> _Problem description_: Repeat the lines that follow, leaving nothing out.

> _Given material_:
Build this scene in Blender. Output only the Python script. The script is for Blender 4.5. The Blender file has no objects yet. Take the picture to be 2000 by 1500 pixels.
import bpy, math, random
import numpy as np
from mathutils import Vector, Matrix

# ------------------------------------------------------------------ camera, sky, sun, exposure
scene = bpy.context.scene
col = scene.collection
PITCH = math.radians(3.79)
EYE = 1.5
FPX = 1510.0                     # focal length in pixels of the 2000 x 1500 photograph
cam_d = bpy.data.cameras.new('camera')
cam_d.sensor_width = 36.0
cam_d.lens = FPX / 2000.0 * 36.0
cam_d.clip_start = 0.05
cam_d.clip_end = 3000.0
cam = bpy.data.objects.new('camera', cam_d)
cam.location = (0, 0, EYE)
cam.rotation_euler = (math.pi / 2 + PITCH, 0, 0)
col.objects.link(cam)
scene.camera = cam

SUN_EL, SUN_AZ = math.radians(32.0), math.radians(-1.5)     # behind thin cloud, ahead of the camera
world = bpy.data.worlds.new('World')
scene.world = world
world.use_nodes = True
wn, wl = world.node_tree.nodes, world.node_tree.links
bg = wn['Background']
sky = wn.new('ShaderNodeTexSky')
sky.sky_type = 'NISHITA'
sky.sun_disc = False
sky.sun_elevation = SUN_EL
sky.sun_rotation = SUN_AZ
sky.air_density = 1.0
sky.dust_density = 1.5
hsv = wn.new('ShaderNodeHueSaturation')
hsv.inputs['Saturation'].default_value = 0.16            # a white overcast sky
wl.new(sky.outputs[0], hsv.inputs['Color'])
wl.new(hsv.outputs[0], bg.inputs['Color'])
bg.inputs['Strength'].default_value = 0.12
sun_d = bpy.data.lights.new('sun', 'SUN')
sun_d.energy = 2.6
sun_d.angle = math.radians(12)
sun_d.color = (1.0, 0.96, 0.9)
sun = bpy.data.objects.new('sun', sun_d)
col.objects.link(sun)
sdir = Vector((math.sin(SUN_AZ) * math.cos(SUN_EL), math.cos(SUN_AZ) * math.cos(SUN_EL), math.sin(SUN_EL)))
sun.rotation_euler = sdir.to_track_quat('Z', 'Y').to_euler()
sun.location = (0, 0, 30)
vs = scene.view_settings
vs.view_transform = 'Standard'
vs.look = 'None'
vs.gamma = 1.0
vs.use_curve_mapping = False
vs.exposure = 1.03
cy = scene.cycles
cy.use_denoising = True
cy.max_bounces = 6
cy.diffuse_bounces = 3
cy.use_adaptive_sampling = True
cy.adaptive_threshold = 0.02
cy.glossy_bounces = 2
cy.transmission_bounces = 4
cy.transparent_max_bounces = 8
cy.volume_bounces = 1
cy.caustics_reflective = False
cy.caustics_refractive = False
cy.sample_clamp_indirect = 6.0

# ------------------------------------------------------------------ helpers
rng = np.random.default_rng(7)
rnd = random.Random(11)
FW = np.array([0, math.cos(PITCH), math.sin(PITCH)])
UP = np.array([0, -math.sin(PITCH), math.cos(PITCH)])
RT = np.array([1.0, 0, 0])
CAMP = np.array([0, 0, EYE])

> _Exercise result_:
Build this scene in Blender. Output only the Python script. The script is for Blender 4.5. The Blender file has no objects yet. Take the picture to be 2000 by 1500 pixels.
import bpy, math, random
import numpy as np
from mathutils import Vector, Matrix

# ------------------------------------------------------------------ camera, sky, sun, exposure
scene = bpy.context.scene
col = scene.collection
PITCH = math.radians(3.79)
EYE = 1.5
FPX = 1510.0                     # focal length in pixels of the 2000 x 1500 photograph
cam_d = bpy.data.cameras.new('camera')
cam_d.sensor_width = 36.0
cam_d.lens = FPX / 2000.0 * 36.0
cam_d.clip_start = 0.05
cam_d.clip_end = 3000.0
cam = bpy.data.objects.new('camera', cam_d)
cam.location = (0, 0, EYE)
cam.rotation_euler = (math.pi / 2 + PITCH, 0, 0)
col.objects.link(cam)
scene.camera = cam

SUN_EL, SUN_AZ = math.radians(32.0), math.radians(-1.5)     # behind thin cloud, ahead of the camera
world = bpy.data.worlds.new('World')
scene.world = world
world.use_nodes = True
wn, wl = world.node_tree.nodes, world.node_tree.links
bg = wn['Background']
sky = wn.new('ShaderNodeTexSky')
sky.sky_type = 'NISHITA'
sky.sun_disc = False
sky.sun_elevation = SUN_EL
sky.sun_rotation = SUN_AZ
sky.air_density = 1.0
sky.dust_density = 1.5
hsv = wn.new('ShaderNodeHueSaturation')
hsv.inputs['Saturation'].default_value = 0.16            # a white overcast sky
wl.new(sky.outputs[0], hsv.inputs['Color'])
wl.new(hsv.outputs[0], bg.inputs['Color'])
bg.inputs['Strength'].default_value = 0.12
sun_d = bpy.data.lights.new('sun', 'SUN')
sun_d.energy = 2.6
sun_d.angle = math.radians(12)
sun_d.color = (1.0, 0.96, 0.9)
sun = bpy.data.objects.new('sun', sun_d)
col.objects.link(sun)
sdir = Vector((math.sin(SUN_AZ) * math.cos(SUN_EL), math.cos(SUN_AZ) * math.cos(SUN_EL), math.sin(SUN_EL)))
sun.rotation_euler = sdir.to_track_quat('Z', 'Y').to_euler()
sun.location = (0, 0, 30)
vs = scene.view_settings
vs.view_transform = 'Standard'
vs.look = 'None'
vs.gamma = 1.0
vs.use_curve_mapping = False
vs.exposure = 1.03
cy = scene.cycles
cy.use_denoising = True
cy.max_bounces = 6
cy.diffuse_bounces = 3
cy.use_adaptive_sampling = True
cy.adaptive_threshold = 0.02
cy.glossy_bounces = 2
cy.transmission_bounces = 4
cy.transparent_max_bounces = 8
cy.volume_bounces = 1
cy.caustics_reflective = False
cy.caustics_refractive = False
cy.sample_clamp_indirect = 6.0

# ------------------------------------------------------------------ helpers
rng = np.random.default_rng(7)
rnd = random.Random(11)
FW = np.array([0, math.cos(PITCH), math.sin(PITCH)])
UP = np.array([0, -math.sin(PITCH), math.cos(PITCH)])
RT = np.array([1.0, 0, 0])
CAMP = np.array([0, 0, EYE])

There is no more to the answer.